● Directions: Leave the pictures out and quote every line from the start of the listing to the line with "R = math.radians", inclusive.

● Material provided:
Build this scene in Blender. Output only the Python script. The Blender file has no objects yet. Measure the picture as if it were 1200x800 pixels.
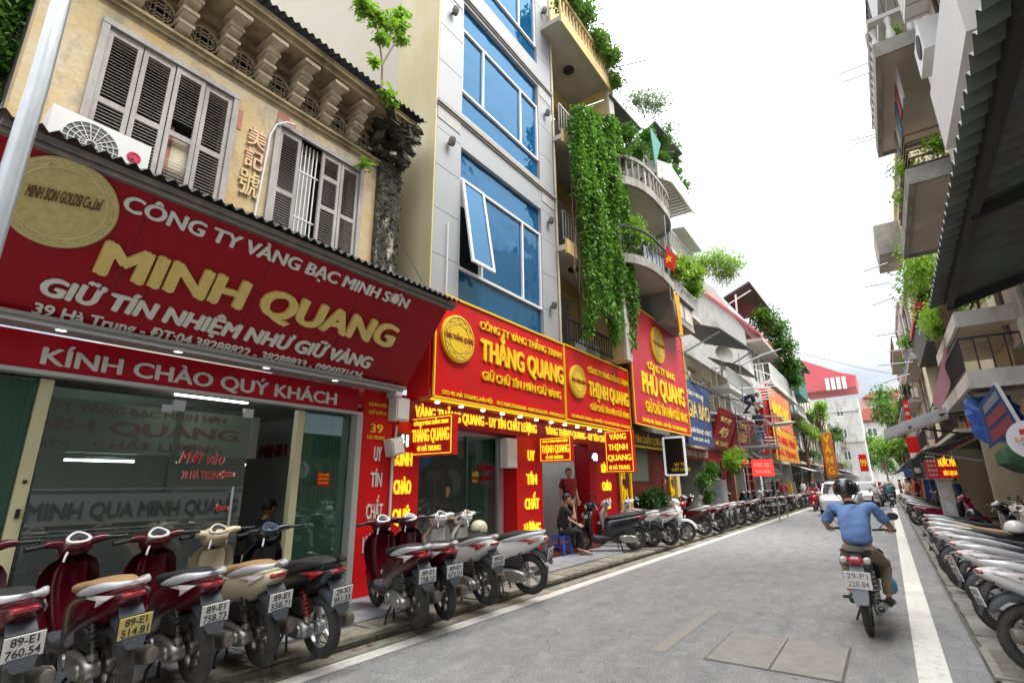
import bpy, bmesh, math, random
from mathutils import Vector, Matrix, noise
random.seed(7)
PI = math.pi
SC = bpy.context.scene
COL = SC.collection
R = math.radians

# ------------------------------------------------------------------ camera
CAM_H = 1.6
_up = Vector((580-600, 400+1732, -600)).normalized()
_st = Vector((1041-600, 400-565, -600)).normalized()
_st = (_st - _up*_st.dot(_up)).normalized()
_rt = _st.cross(_up)
MW = Matrix((_rt, _st, _up))                     # camera axes -> world axes
cam_d = bpy.data.cameras.new('camera')
cam_d.lens = 18.0; cam_d.sensor_width = 36.0; cam_d.clip_end = 3000; cam_d.clip_start = 0.05
cam = bpy.data.objects.new('camera', cam_d); COL.objects.link(cam)
cam.matrix_world = Matrix.Translation((0, 0, CAM_H)) @ MW.to_4x4()
SC.camera = cam

# ------------------------------------------------------------------ world: bright overcast
SUN_EL, SUN_AZ = 58, 78
w = bpy.data.worlds.new('World'); SC.world = w; w.use_nodes = True
nt = w.node_tree; N = nt.nodes; N.clear(); L = nt.links
out = N.new('ShaderNodeOutputWorld'); bg = N.new('ShaderNodeBackground'); bg2 = N.new('ShaderNodeBackground')
sky = N.new('ShaderNodeTexSky'); sky.sky_type = 'NISHITA'; sky.sun_disc = False
sky.sun_elevation = R(SUN_EL); sky.sun_rotation = R(SUN_AZ); sky.air_density = 1.0; sky.dust_density = 2.0
tc = N.new('ShaderNodeTexCoord'); mp = N.new('ShaderNodeMapping'); mp.inputs['Scale'].default_value = (1.0, 1.0, 3.2)
nz = N.new('ShaderNodeTexNoise'); nz.inputs['Scale'].default_value = 2.3; nz.inputs['Detail'].default_value = 5; nz.inputs['Roughness'].default_value = .5
cr = N.new('ShaderNodeValToRGB'); cr.color_ramp.elements[0].position = .44; cr.color_ramp.elements[1].position = .66
cr.color_ramp.elements[0].color = (.50, .55, .64, 1); cr.color_ramp.elements[1].color = (.92, .93, .95, 1)
L.new(tc.outputs['Generated'], mp.inputs['Vector']); L.new(mp.outputs[0], nz.inputs['Vector']); L.new(nz.outputs[0], cr.inputs[0])
sepz = N.new('ShaderNodeSeparateXYZ'); L.new(tc.outputs['Generated'], sepz.inputs[0])
hr = N.new('ShaderNodeMapRange'); hr.inputs['From Min'].default_value = .26; hr.inputs['From Max'].default_value = .62; L.new(sepz.outputs['Z'], hr.inputs['Value'])
whm = N.new('ShaderNodeMixRGB'); whm.inputs['Color2'].default_value = (.90, .905, .91, 1)
L.new(hr.outputs[0], whm.inputs['Fac']); L.new(cr.outputs[0], whm.inputs['Color1'])
L.new(whm.outputs[0], bg2.inputs['Color'])
cie = N.new('ShaderNodeMath'); cie.operation = 'MULTIPLY_ADD'; cie.inputs[1].default_value = 1.35; cie.inputs[2].default_value = .245; cie.use_clamp = False   # overcast sky: zenith about three times the horizon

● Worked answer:
Build this scene in Blender. Output only the Python script. The Blender file has no objects yet. Measure the picture as if it were 1200x800 pixels.
import bpy, bmesh, math, random
from mathutils import Vector, Matrix, noise
random.seed(7)
PI = math.pi
SC = bpy.context.scene
COL = SC.collection
R = math.radians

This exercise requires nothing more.